— START —
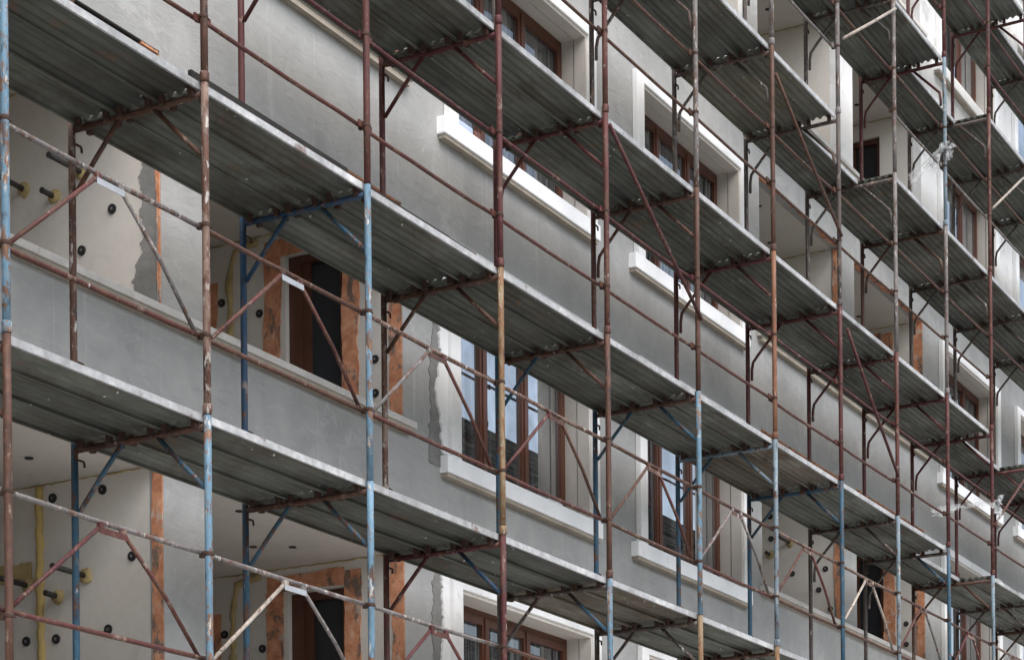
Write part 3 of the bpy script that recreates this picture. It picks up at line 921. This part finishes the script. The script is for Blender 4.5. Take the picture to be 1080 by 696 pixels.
def film_thing(label, x, z, tail, seed):
    """thin film bunched and knotted round an upright: folded flaps that leave the knot and hang"""
    g = random.Random(seed)
    bm = bmesh.new()

    def flap(direction, length, width, fold, drop):
        d = Vector(direction).normalized(); side = d.cross(Vector((0, 0, 1))).normalized()
        if side.length < .1: side = Vector((1, 0, 0))
        nu, nv = 16, 22
        o = g.uniform(0, 50); rows = []
        for i in range(nu + 1):
            t_ = i / nu
            wd = .02 + width * t_ ** .7
            c = d * (length * t_) + Vector((0, 0, -drop * t_ * t_)) + d * .02
            row = []
            for j in range(nv + 1):
                s_ = j / nv - .5
                q = c + (side * .55 + Vector((0, 0, .8))) * (s_ * wd * 2)
                amp = fold * (.25 + t_)
                n3 = Vector((noise.noise(Vector((s_ * 9, t_ * 1.5, o))), noise.noise(Vector((s_ * 9, t_ * 1.5, o + 9))), noise.noise(Vector((s_ * 5, t_ * 5, o + 5)))))
                n4 = Vector((noise.noise(Vector((s_ * 22, t_ * 9, o + 2))), noise.noise(Vector((s_ * 22, t_ * 9, o + 3))), noise.noise(Vector((s_ * 22, t_ * 9, o + 7)))))
                row.append(bm.verts.new(q + n3 * amp * 2.2 + n4 * amp * .3))
            rows.append(row)
        for i in range(nu):
            for j in range(nv): bm.faces.new((rows[i][j], rows[i + 1][j], rows[i + 1][j + 1], rows[i][j + 1])).smooth = True
    shapes = {3: (((1, -.4, .3), .09, .08, .03, .07), ((-1, -.5, .2), .11, .09, .035, .10), ((-.6, .6, -.2), .15, .08, .04, .20), ((-.2, -1, .2), .07, .09, .03, .05)),
              8: (((.7, -.6, .4), .08, .07, .03, .05), ((-.8, -.6, -.3), .10, .07, .03, .12), ((.3, -.9, -.2), .07, .09, .03, .10))}[seed]
    for (dr, L_, W_, fo, dp) in shapes: flap(dr, L_, W_, fo, dp)
    if tail: flap(tail, Vector(tail).length, .07, .02, .10)
    bmesh.ops.solidify(bm, geom=bm.faces[:], thickness=.0015)
    me = bpy.data.meshes.new('plastic_film'); bm.to_mesh(me); bm.free(); me.materials.append(MAT['plastic'])
    o = put('plastic_film', me, None, (x, 0, z))
    tag(o, label, 'plastic sheet', 'plastic films tied to the scaffold')


film_thing('crumpled clear plastic film tied round an upright above the fourth deck', 14.36, 12.98, (-.3, .3, -.3), 3)
film_thing('clear plastic film knotted on an upright with a long tail blown towards the wall', 16.22, 9.16, (-.75, .55, -.12), 8)

# ------------------------------------------------------------------ light
w = bpy.data.worlds.new('World'); sc.world = w; w.use_nodes = True
nt = w.node_tree; nt.nodes.clear()
sky = nt.nodes.new('ShaderNodeTexSky'); sky.sky_type = 'NISHITA'; sky.sun_disc = False
SUN_EL, SUN_AZ = R(58), R(-120)          # azimuth of the sun measured from +X, counter-clockwise
sky.sun_elevation = SUN_EL; sky.sun_rotation = PI / 2 - SUN_AZ
sky.dust_density = 3.5; sky.air_density = 1.2; sky.ozone_density = 1.0
bg = nt.nodes.new('ShaderNodeBackground'); bg.inputs[1].default_value = .13
ow = nt.nodes.new('ShaderNodeOutputWorld')
bw = nt.nodes.new('ShaderNodeRGBToBW'); nt.links.new(sky.outputs[0], bw.inputs[0])
mxs = nt.nodes.new('ShaderNodeMix'); mxs.data_type = 'RGBA'; mxs.inputs[0].default_value = .38     # thin cloud greys the sky
nt.links.new(sky.outputs[0], mxs.inputs[6]); nt.links.new(bw.outputs[0], mxs.inputs[7])
nt.links.new(mxs.outputs[2], bg.inputs[0]); nt.links.new(bg.outputs[0], ow.inputs[0])
sd = bpy.data.lights.new('sun', 'SUN'); sd.energy = 1.0; sd.angle = R(70); sd.color = (1, .98, .95)
so = bpy.data.objects.new('sun', sd); COL.objects.link(so)
dv = Vector((math.cos(SUN_EL) * math.cos(SUN_AZ), math.cos(SUN_EL) * math.sin(SUN_AZ), math.sin(SUN_EL)))
so.rotation_euler = dv.to_track_quat('Z', 'Y').to_euler()
so.location = (0, -20, 30)
vs_ = sc.view_settings
vs_.view_transform = 'Standard'; vs_.look = 'None'; vs_.gamma = 1; vs_.use_curve_mapping = False
vs_.exposure = 1.30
— END —
What the task requires
Restate the whole of the material word for word without the pictures.

Solution to this problem
Write part 3 of the bpy script that recreates this picture. It picks up at line 921. This part finishes the script. The script is for Blender 4.5. Take the picture to be 1080 by 696 pixels.
def film_thing(label, x, z, tail, seed):
    """thin film bunched and knotted round an upright: folded flaps that leave the knot and hang"""
    g = random.Random(seed)
    bm = bmesh.new()

    def flap(direction, length, width, fold, drop):
        d = Vector(direction).normalized(); side = d.cross(Vector((0, 0, 1))).normalized()
        if side.length < .1: side = Vector((1, 0, 0))
        nu, nv = 16, 22
        o = g.uniform(0, 50); rows = []
        for i in range(nu + 1):
            t_ = i / nu
            wd = .02 + width * t_ ** .7
            c = d * (length * t_) + Vector((0, 0, -drop * t_ * t_)) + d * .02
            row = []
            for j in range(nv + 1):
                s_ = j / nv - .5
                q = c + (side * .55 + Vector((0, 0, .8))) * (s_ * wd * 2)
                amp = fold * (.25 + t_)
                n3 = Vector((noise.noise(Vector((s_ * 9, t_ * 1.5, o))), noise.noise(Vector((s_ * 9, t_ * 1.5, o + 9))), noise.noise(Vector((s_ * 5, t_ * 5, o + 5)))))
                n4 = Vector((noise.noise(Vector((s_ * 22, t_ * 9, o + 2))), noise.noise(Vector((s_ * 22, t_ * 9, o + 3))), noise.noise(Vector((s_ * 22, t_ * 9, o + 7)))))
                row.append(bm.verts.new(q + n3 * amp * 2.2 + n4 * amp * .3))
            rows.append(row)
        for i in range(nu):
            for j in range(nv): bm.faces.new((rows[i][j], rows[i + 1][j], rows[i + 1][j + 1], rows[i][j + 1])).smooth = True
    shapes = {3: (((1, -.4, .3), .09, .08, .03, .07), ((-1, -.5, .2), .11, .09, .035, .10), ((-.6, .6, -.2), .15, .08, .04, .20), ((-.2, -1, .2), .07, .09, .03, .05)),
              8: (((.7, -.6, .4), .08, .07, .03, .05), ((-.8, -.6, -.3), .10, .07, .03, .12), ((.3, -.9, -.2), .07, .09, .03, .10))}[seed]
    for (dr, L_, W_, fo, dp) in shapes: flap(dr, L_, W_, fo, dp)
    if tail: flap(tail, Vector(tail).length, .07, .02, .10)
    bmesh.ops.solidify(bm, geom=bm.faces[:], thickness=.0015)
    me = bpy.data.meshes.new('plastic_film'); bm.to_mesh(me); bm.free(); me.materials.append(MAT['plastic'])
    o = put('plastic_film', me, None, (x, 0, z))
    tag(o, label, 'plastic sheet', 'plastic films tied to the scaffold')


film_thing('crumpled clear plastic film tied round an upright above the fourth deck', 14.36, 12.98, (-.3, .3, -.3), 3)
film_thing('clear plastic film knotted on an upright with a long tail blown towards the wall', 16.22, 9.16, (-.75, .55, -.12), 8)

# ------------------------------------------------------------------ light
w = bpy.data.worlds.new('World'); sc.world = w; w.use_nodes = True
nt = w.node_tree; nt.nodes.clear()
sky = nt.nodes.new('ShaderNodeTexSky'); sky.sky_type = 'NISHITA'; sky.sun_disc = False
SUN_EL, SUN_AZ = R(58), R(-120)          # azimuth of the sun measured from +X, counter-clockwise
sky.sun_elevation = SUN_EL; sky.sun_rotation = PI / 2 - SUN_AZ
sky.dust_density = 3.5; sky.air_density = 1.2; sky.ozone_density = 1.0
bg = nt.nodes.new('ShaderNodeBackground'); bg.inputs[1].default_value = .13
ow = nt.nodes.new('ShaderNodeOutputWorld')
bw = nt.nodes.new('ShaderNodeRGBToBW'); nt.links.new(sky.outputs[0], bw.inputs[0])
mxs = nt.nodes.new('ShaderNodeMix'); mxs.data_type = 'RGBA'; mxs.inputs[0].default_value = .38     # thin cloud greys the sky
nt.links.new(sky.outputs[0], mxs.inputs[6]); nt.links.new(bw.outputs[0], mxs.inputs[7])
nt.links.new(mxs.outputs[2], bg.inputs[0]); nt.links.new(bg.outputs[0], ow.inputs[0])
sd = bpy.data.lights.new('sun', 'SUN'); sd.energy = 1.0; sd.angle = R(70); sd.color = (1, .98, .95)
so = bpy.data.objects.new('sun', sd); COL.objects.link(so)
dv = Vector((math.cos(SUN_EL) * math.cos(SUN_AZ), math.cos(SUN_EL) * math.sin(SUN_AZ), math.sin(SUN_EL)))
so.rotation_euler = dv.to_track_quat('Z', 'Y').to_euler()
so.location = (0, -20, 30)
vs_ = sc.view_settings
vs_.view_transform = 'Standard'; vs_.look = 'None'; vs_.gamma = 1; vs_.use_curve_mapping = False
vs_.exposure = 1.30